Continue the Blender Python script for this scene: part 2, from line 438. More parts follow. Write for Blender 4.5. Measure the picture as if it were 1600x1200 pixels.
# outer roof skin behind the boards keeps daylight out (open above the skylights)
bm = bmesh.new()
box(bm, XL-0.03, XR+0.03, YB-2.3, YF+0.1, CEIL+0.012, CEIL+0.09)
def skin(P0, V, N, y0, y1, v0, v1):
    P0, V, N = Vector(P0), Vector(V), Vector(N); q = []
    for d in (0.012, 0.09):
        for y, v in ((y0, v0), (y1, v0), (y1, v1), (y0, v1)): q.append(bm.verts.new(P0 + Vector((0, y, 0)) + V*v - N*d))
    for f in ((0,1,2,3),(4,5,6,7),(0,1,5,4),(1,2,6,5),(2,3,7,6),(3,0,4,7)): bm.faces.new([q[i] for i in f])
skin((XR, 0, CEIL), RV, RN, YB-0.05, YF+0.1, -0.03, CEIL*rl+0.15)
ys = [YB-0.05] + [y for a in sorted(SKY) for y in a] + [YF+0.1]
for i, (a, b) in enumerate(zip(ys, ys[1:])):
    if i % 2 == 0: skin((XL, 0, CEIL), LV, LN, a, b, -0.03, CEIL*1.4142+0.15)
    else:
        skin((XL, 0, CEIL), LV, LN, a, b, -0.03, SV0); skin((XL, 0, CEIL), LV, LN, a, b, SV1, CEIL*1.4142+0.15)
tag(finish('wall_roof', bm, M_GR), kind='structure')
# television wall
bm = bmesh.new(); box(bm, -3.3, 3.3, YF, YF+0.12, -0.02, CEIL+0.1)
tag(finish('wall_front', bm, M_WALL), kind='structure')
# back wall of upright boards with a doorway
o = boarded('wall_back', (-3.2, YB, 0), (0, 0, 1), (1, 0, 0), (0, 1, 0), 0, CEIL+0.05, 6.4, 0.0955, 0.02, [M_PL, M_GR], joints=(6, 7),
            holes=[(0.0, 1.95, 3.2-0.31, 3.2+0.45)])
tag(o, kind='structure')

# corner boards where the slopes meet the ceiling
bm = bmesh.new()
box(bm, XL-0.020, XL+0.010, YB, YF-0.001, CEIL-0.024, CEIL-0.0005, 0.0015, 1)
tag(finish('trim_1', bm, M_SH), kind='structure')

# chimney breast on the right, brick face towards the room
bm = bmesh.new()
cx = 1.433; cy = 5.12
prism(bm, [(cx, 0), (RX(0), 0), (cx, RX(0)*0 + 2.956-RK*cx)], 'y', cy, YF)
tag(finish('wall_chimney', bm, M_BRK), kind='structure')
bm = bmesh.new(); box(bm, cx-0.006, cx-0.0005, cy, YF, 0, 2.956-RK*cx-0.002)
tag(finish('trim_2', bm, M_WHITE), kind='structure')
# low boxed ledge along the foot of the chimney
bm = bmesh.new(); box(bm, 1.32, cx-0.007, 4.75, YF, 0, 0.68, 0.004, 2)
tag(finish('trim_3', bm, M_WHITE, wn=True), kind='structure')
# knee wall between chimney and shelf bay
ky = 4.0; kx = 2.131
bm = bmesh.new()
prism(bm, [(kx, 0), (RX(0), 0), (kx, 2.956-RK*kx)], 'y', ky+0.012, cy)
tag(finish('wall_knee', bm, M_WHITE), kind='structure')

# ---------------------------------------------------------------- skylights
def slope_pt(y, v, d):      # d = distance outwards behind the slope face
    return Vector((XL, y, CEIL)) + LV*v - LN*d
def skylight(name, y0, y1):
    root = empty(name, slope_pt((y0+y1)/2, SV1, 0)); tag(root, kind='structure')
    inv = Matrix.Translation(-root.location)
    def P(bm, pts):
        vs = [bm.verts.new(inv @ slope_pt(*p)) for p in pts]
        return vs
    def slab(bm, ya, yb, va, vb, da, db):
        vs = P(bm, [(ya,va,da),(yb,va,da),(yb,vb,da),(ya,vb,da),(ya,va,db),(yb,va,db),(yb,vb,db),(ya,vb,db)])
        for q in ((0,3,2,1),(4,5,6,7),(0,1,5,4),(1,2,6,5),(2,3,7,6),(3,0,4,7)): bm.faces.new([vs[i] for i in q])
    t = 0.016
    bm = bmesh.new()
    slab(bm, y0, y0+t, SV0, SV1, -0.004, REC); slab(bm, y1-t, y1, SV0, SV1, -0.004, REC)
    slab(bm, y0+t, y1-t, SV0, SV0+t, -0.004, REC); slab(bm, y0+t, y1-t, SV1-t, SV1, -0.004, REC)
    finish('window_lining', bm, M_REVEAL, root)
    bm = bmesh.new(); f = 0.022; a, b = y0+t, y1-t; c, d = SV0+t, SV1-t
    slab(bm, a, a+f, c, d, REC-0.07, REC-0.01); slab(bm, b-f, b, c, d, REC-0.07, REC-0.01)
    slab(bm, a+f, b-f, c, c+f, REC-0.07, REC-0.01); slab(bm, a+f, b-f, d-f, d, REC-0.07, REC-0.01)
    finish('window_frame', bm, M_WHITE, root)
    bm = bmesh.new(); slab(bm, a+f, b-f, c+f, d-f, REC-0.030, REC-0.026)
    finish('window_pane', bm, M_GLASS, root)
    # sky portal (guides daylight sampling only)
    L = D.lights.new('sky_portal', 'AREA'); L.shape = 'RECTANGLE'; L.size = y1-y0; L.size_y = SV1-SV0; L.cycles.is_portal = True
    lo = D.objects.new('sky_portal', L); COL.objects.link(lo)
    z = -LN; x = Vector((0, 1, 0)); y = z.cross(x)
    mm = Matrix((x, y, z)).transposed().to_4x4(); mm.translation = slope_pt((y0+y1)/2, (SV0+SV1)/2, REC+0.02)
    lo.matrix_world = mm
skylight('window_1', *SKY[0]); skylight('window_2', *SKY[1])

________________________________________

◆ EXERCISE:
Reproduce the listing shown above in its entirety, exactly.

◆ EXERCISE RESULT:
Continue the Blender Python script for this scene: part 2, from line 438. More parts follow. Write for Blender 4.5. Measure the picture as if it were 1600x1200 pixels.
# outer roof skin behind the boards keeps daylight out (open above the skylights)
bm = bmesh.new()
box(bm, XL-0.03, XR+0.03, YB-2.3, YF+0.1, CEIL+0.012, CEIL+0.09)
def skin(P0, V, N, y0, y1, v0, v1):
    P0, V, N = Vector(P0), Vector(V), Vector(N); q = []
    for d in (0.012, 0.09):
        for y, v in ((y0, v0), (y1, v0), (y1, v1), (y0, v1)): q.append(bm.verts.new(P0 + Vector((0, y, 0)) + V*v - N*d))
    for f in ((0,1,2,3),(4,5,6,7),(0,1,5,4),(1,2,6,5),(2,3,7,6),(3,0,4,7)): bm.faces.new([q[i] for i in f])
skin((XR, 0, CEIL), RV, RN, YB-0.05, YF+0.1, -0.03, CEIL*rl+0.15)
ys = [YB-0.05] + [y for a in sorted(SKY) for y in a] + [YF+0.1]
for i, (a, b) in enumerate(zip(ys, ys[1:])):
    if i % 2 == 0: skin((XL, 0, CEIL), LV, LN, a, b, -0.03, CEIL*1.4142+0.15)
    else:
        skin((XL, 0, CEIL), LV, LN, a, b, -0.03, SV0); skin((XL, 0, CEIL), LV, LN, a, b, SV1, CEIL*1.4142+0.15)
tag(finish('wall_roof', bm, M_GR), kind='structure')
# television wall
bm = bmesh.new(); box(bm, -3.3, 3.3, YF, YF+0.12, -0.02, CEIL+0.1)
tag(finish('wall_front', bm, M_WALL), kind='structure')
# back wall of upright boards with a doorway
o = boarded('wall_back', (-3.2, YB, 0), (0, 0, 1), (1, 0, 0), (0, 1, 0), 0, CEIL+0.05, 6.4, 0.0955, 0.02, [M_PL, M_GR], joints=(6, 7),
            holes=[(0.0, 1.95, 3.2-0.31, 3.2+0.45)])
tag(o, kind='structure')

# corner boards where the slopes meet the ceiling
bm = bmesh.new()
box(bm, XL-0.020, XL+0.010, YB, YF-0.001, CEIL-0.024, CEIL-0.0005, 0.0015, 1)
tag(finish('trim_1', bm, M_SH), kind='structure')

# chimney breast on the right, brick face towards the room
bm = bmesh.new()
cx = 1.433; cy = 5.12
prism(bm, [(cx, 0), (RX(0), 0), (cx, RX(0)*0 + 2.956-RK*cx)], 'y', cy, YF)
tag(finish('wall_chimney', bm, M_BRK), kind='structure')
bm = bmesh.new(); box(bm, cx-0.006, cx-0.0005, cy, YF, 0, 2.956-RK*cx-0.002)
tag(finish('trim_2', bm, M_WHITE), kind='structure')
# low boxed ledge along the foot of the chimney
bm = bmesh.new(); box(bm, 1.32, cx-0.007, 4.75, YF, 0, 0.68, 0.004, 2)
tag(finish('trim_3', bm, M_WHITE, wn=True), kind='structure')
# knee wall between chimney and shelf bay
ky = 4.0; kx = 2.131
bm = bmesh.new()
prism(bm, [(kx, 0), (RX(0), 0), (kx, 2.956-RK*kx)], 'y', ky+0.012, cy)
tag(finish('wall_knee', bm, M_WHITE), kind='structure')

# ---------------------------------------------------------------- skylights
def slope_pt(y, v, d):      # d = distance outwards behind the slope face
    return Vector((XL, y, CEIL)) + LV*v - LN*d
def skylight(name, y0, y1):
    root = empty(name, slope_pt((y0+y1)/2, SV1, 0)); tag(root, kind='structure')
    inv = Matrix.Translation(-root.location)
    def P(bm, pts):
        vs = [bm.verts.new(inv @ slope_pt(*p)) for p in pts]
        return vs
    def slab(bm, ya, yb, va, vb, da, db):
        vs = P(bm, [(ya,va,da),(yb,va,da),(yb,vb,da),(ya,vb,da),(ya,va,db),(yb,va,db),(yb,vb,db),(ya,vb,db)])
        for q in ((0,3,2,1),(4,5,6,7),(0,1,5,4),(1,2,6,5),(2,3,7,6),(3,0,4,7)): bm.faces.new([vs[i] for i in q])
    t = 0.016
    bm = bmesh.new()
    slab(bm, y0, y0+t, SV0, SV1, -0.004, REC); slab(bm, y1-t, y1, SV0, SV1, -0.004, REC)
    slab(bm, y0+t, y1-t, SV0, SV0+t, -0.004, REC); slab(bm, y0+t, y1-t, SV1-t, SV1, -0.004, REC)
    finish('window_lining', bm, M_REVEAL, root)
    bm = bmesh.new(); f = 0.022; a, b = y0+t, y1-t; c, d = SV0+t, SV1-t
    slab(bm, a, a+f, c, d, REC-0.07, REC-0.01); slab(bm, b-f, b, c, d, REC-0.07, REC-0.01)
    slab(bm, a+f, b-f, c, c+f, REC-0.07, REC-0.01); slab(bm, a+f, b-f, d-f, d, REC-0.07, REC-0.01)
    finish('window_frame', bm, M_WHITE, root)
    bm = bmesh.new(); slab(bm, a+f, b-f, c+f, d-f, REC-0.030, REC-0.026)
    finish('window_pane', bm, M_GLASS, root)
    # sky portal (guides daylight sampling only)
    L = D.lights.new('sky_portal', 'AREA'); L.shape = 'RECTANGLE'; L.size = y1-y0; L.size_y = SV1-SV0; L.cycles.is_portal = True
    lo = D.objects.new('sky_portal', L); COL.objects.link(lo)
    z = -LN; x = Vector((0, 1, 0)); y = z.cross(x)
    mm = Matrix((x, y, z)).transposed().to_4x4(); mm.translation = slope_pt((y0+y1)/2, (SV0+SV1)/2, REC+0.02)
    lo.matrix_world = mm
skylight('window_1', *SKY[0]); skylight('window_2', *SKY[1])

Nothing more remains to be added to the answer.